Lui : - C’est quoi leur fiction, ce soir ?
Elle : - Oh, bien fichue… J’y ai bien cru cinq minutes.

Et ça, c’est le cadeau de fin d’année de la RTBF, service public qui se cherche. Vivement qu’il se trouve.

Olivier Bailly

(1Chanteur permanenté populaire auprès des trois fois vingt.

(2Cartel politique flamand de Leterme, en tête dans les récents sondages, constitué d’un parti chrétien-démocrate (CD&V) et d’un parti nationaliste (N-VA).

(3Chaque communauté linguistique dispose d’une entreprise publique pour la télévision et la radio. La RTBF, qui comprend plusieurs chaines télé et radio, nationales et internationales, diffuse des programmes francophones, la VRT des programmes en flamand et la Belgischer Rundfunk des émissions en direction de la communauté germanophone.

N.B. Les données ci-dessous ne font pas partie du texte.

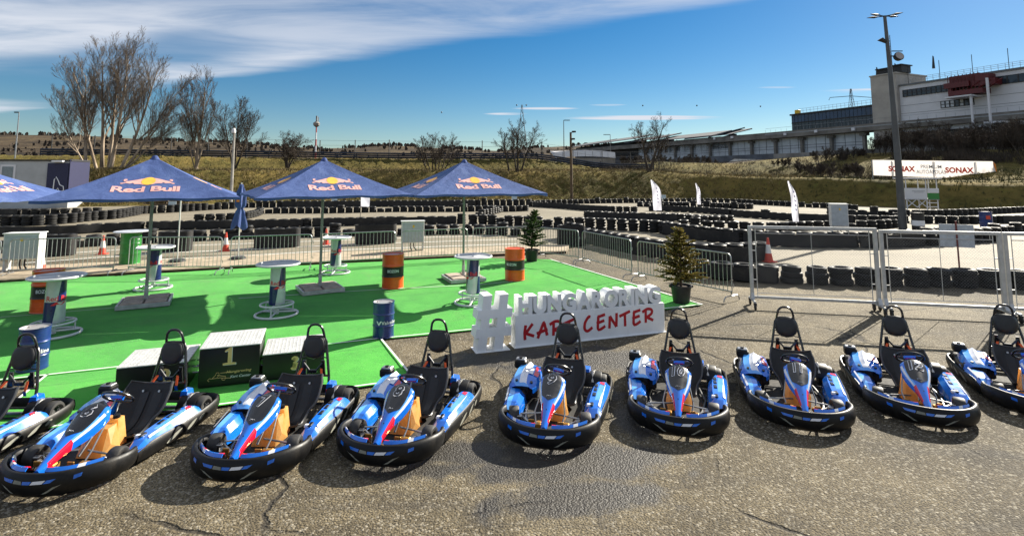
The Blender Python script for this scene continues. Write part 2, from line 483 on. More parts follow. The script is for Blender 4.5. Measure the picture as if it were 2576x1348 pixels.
# the kart track beyond the kerb: smoother, with grazing glare put into its paler colour
structure(sheet('kart_track', [(-29.124, 18.301), (-18.52, 19.745), (-10.593, 21.121), (-1.78, 22.585), (1.312, 24.271), (3.551, 22.953), (5.582, 18.621), (6.967, 16.214), (10.333, 15.622), (15.275, 16.338), (60, 17), (60, 42), (41, 49), (32, 60.5), (28.6, 67.4), (6.5, 66.4), (-4, 65.4), (-18, 63.3), (-30, 59.6), (-50, 52), (-75, 46)], .004, M_TRACK))
def strip(name, pts, w, z, m, th=0.0, parent=None):
    """ribbon of width w along ground points"""
    b = MB(); P = [Vector((p[0], p[1], 0)) for p in pts]; rows = []
    for i, p in enumerate(P):
        d = (P[min(i+1, len(P)-1)]-P[max(i-1, 0)]).normalized(); n = Vector((-d.y, d.x, 0))
        rows.append([tuple(p-n*w/2+Vector((0, 0, z))), tuple(p+n*w/2+Vector((0, 0, z)))])
    b.grid(rows); return b.build(name, m, parent, smooth=0)
for pts in ([(-17.983, 21.121), (-14.951, 23.594), (-11.51, 24.697), (-6.021, 26.564), (-0.53, 27.883)],
            [(-17.093, 19.123), (-13.801, 21.606), (-10.446, 22.829), (-6.954, 24.412), (-0.494, 26.007), (0.229, 26.152)],
            [(-16.565, 17.693), (-12.805, 19.977), (-9.654, 21.121), (-7.015, 22.465), (-0.461, 24.271), (0.214, 24.412)]):
    structure(strip('road_marking', pts, .16, .009, M_WHITE_LINE))
structure(strip('road_marking', [(12.448, 33.833), (14.03, 34.672), (14.964, 35.555), (15.17, 36.804), (14.979, 37.131)], .22, .009, M_WHITE_LINE))

# kerb slab between yard and track
kb = MB()
K0 = [(-19.608, 13.638), (-14.54, 15.566), (-11.998, 16.722), (-8.981, 17.953), (-5.425, 19.209), (-1.825, 20.361), (0.647, 21.121), (2.142, 21.442)]
K1 = [(-22.609, 15.68), (-16.496, 17.619), (-13.505, 18.785), (-10.083, 20.119), (-6.035, 21.334), (-2.005, 22.347), (0.705, 23.016), (2.453, 23.333)]
rows = []
for (a, b_) in zip(K0, K1):
    a, b_ = Vector((*a, 0)), Vector((*b_, 0))
    jit = random.uniform(-.03, .03)
    rows.append([(a.x, a.y+jit, -.02), (a.x, a.y+jit, .085), (a.x+.02, a.y+.05+jit, .115), (b_.x, b_.y, .115), (b_.x, b_.y, -.02)])
kb.grid(rows, mi=lambda i, j: 1 if j == 0 else 0)
kb.add(rows[-1], [(0, 1, 2, 3, 4)], 0)
structure(kb.build('kerb', [M_CONC, M_EARTH], smooth=20))

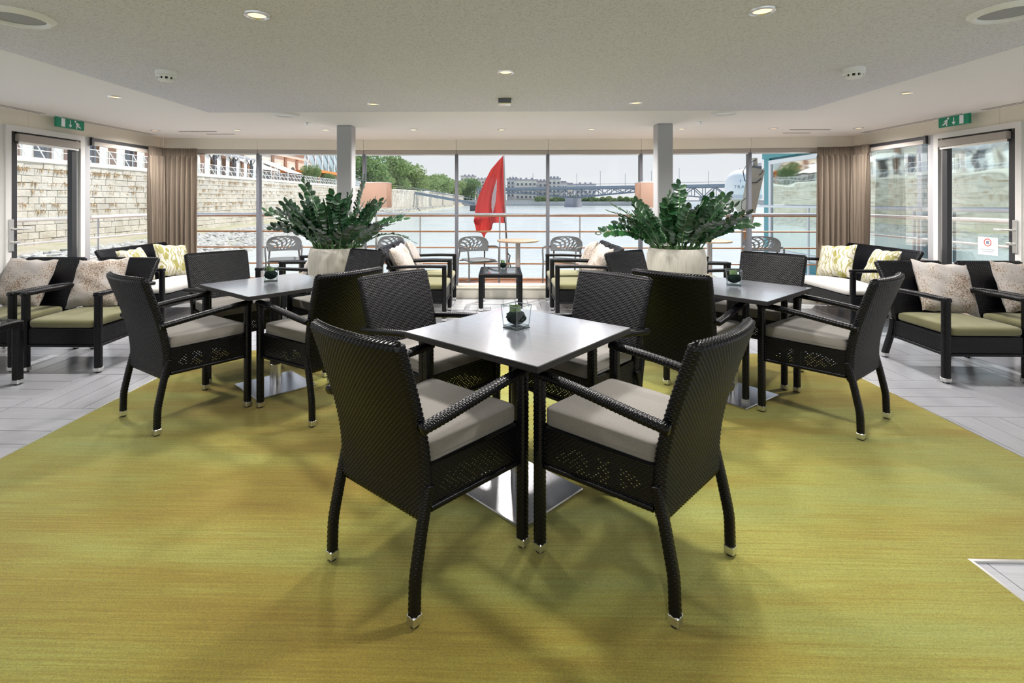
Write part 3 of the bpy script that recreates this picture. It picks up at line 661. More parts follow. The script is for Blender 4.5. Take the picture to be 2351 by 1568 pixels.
# ---------------------------------------------------------------- wicker furniture
FOOT = MB().cbox((-.0215, -.0215, .007), (.0215, .0215, .040), .004).mesh('foot_cap', 'silver')
GLIDE = MB().lathe([(.016, 0), (.018, .009)], 16).mesh('glide', 'black_rubber')
def add_leg(root, me, foot, sc_=1.0, rz=0):
    l = put('leg', me, root)
    put('foot_cap', FOOT, l, (foot[0], foot[1], 0), (0, 0, rz), (sc_, sc_, 1)); put('glide', GLIDE, l, (foot[0], foot[1], 0), (0, 0, 0), (sc_, sc_, 1))
    return l
def make_dining(label, loc, rz):
    t = thing('dining_chair', label, 'chair', loc, rz, 'wicker dining armchairs')
    def fn(z):
        q = min(1, max(0, (z-.325)/(.895-.325))); return (.232+.020*q, -.212+.045*math.sin(PI*min(1, q*1.6)*.5)*(1-q)-.115*q**1.35, .035*q**.8)
    put('backrest', wpanel('backrest', (.325, .895), fn, .042), t)
    for s_ in (-1, 1):
        fp = (s_*.232, -.265)
        add_leg(t, wtube([(fp[0], fp[1], .034), (s_*.232, -.262, .15), (s_*.230, -.232, .29), (s_*.229, -.200, .42)], .032, .034, (1, 0, 0)), fp, .88)
        fp = (s_*.27, .26)
        add_leg(t, wtube([(fp[0], fp[1], .034), (s_*.27, .262, .3), (s_*.27, .262, .69)], .038, .040, (1, 0, 0), bend=False), fp, 1.02)
        put('armrest', wtube([(s_*.27, .284, .686), (s_*.272, .12, .676), (s_*.272, -.03, .660), (s_*.268, -.17, .642), (s_*.260, -.262, .630)], .044, .030, (1, 0, 0), 'armrest', rad=.016), t)
    m = MB().box((-.25, .10, .445), (.25, .25, .475)).box((-.212, -.19, .445), (.212, .10, .475)); 
    m.build('seat_frame', 'wicker_core', t)
    for a, b in (((-.25, .268), (.25, .268)), ((.265, .24), (.226, -.19)), ((-.226, -.19), (-.265, .24))):
        put('apron', wsheet('apron', a, b, .335, .478), t)
        sd = (b[0]-a[0], b[1]-a[1], 0)
        put('apron_edge', wtube([(*a, .335), (*b, .335)], .018, .016, (0, 0, 1), 'apron_edge', amp=.0015, bend=False), t)
    c = put('cushion', superell('cushion', .243, .218, .228, .078, 'cushion_taupe', .20, .10, 56, 20, .007), t, (0, .035, .474))
    put('seam', superell('seam', .2445, .2195, .2295, .005, 'cushion_taupe', 1, .12, 56, 6), c, (0, 0, .022))
    return t
D = lambda *a: a
def ctr(mx, my, ang, k): return (mx+k*math.cos(R(ang)), my+k*math.sin(R(ang)), 0.008)
CH = [('dark wicker armchair at the nearest table, back to the camera, on the embankment side', ctr(-.454, 1.764, 51, .262), 51),
      ('dark wicker armchair at the nearest table, back to the camera, on the teal building side', ctr(.714, 1.803, 136, .262), 136),
      ('dark wicker armchair on the far embankment side of the nearest table, facing the camera', ctr(-.638, 3.071, -41, .315), -41),
      ('dark wicker armchair on the far teal building side of the nearest table, facing the camera', ctr(.669, 3.068, -136, .315), -136),
      ('dark wicker armchair at the embankment side table, back to the camera, over the carpet edge', ctr(-2.178, 3.021, 57, .262), 57),
      ('dark wicker armchair at the embankment side table with its back towards the nearest table', ctr(-.955, 3.185, 144, .315), 144),
      ('dark wicker armchair at the far side of the embankment side table, before the sofa', ctr(-2.43, 4.31, -41, .315), -41),
      ('dark wicker armchair between the embankment side table and the white planter behind it', ctr(-1.198, 4.504, -129, .315), -129),
      ('dark wicker armchair at the teal building side table with its back towards the nearest table', ctr(1.105, 3.234, 49, .23), 49),
      ('dark wicker armchair at the teal side table, back to the camera, near the carpet edge', ctr(2.219, 3.081, 129, .262), 129),
      ('dark wicker armchair between the teal building side table and the white planter behind it', ctr(1.08, 4.43, -51, .315), -51),
      ('dark wicker armchair at the far side of the teal building side table, before the sofa', ctr(2.262, 4.295, -136, .315), -136)]
first = None
for lab, p, a in CH:
    rz = R(a-90)
    if first is None: first = make_dining(lab, p, rz)
    else: dup(first, p, rz, lab)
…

(4En mars 2006, différents collectifs et associations se sont réunis pour une semaine d’initiatives et de débats sous le titre « La RTBF est aussi la nôtre », à l’appel du cinéma Nova et de Bernard Hennebert, auteur du livre du même nom, afin d’interpeller la direction de la chaîne publique à l’occasion de la renégociation de son contrat de gestion. Un dossier complet regroupant ces différentes initiatives est disponible ici.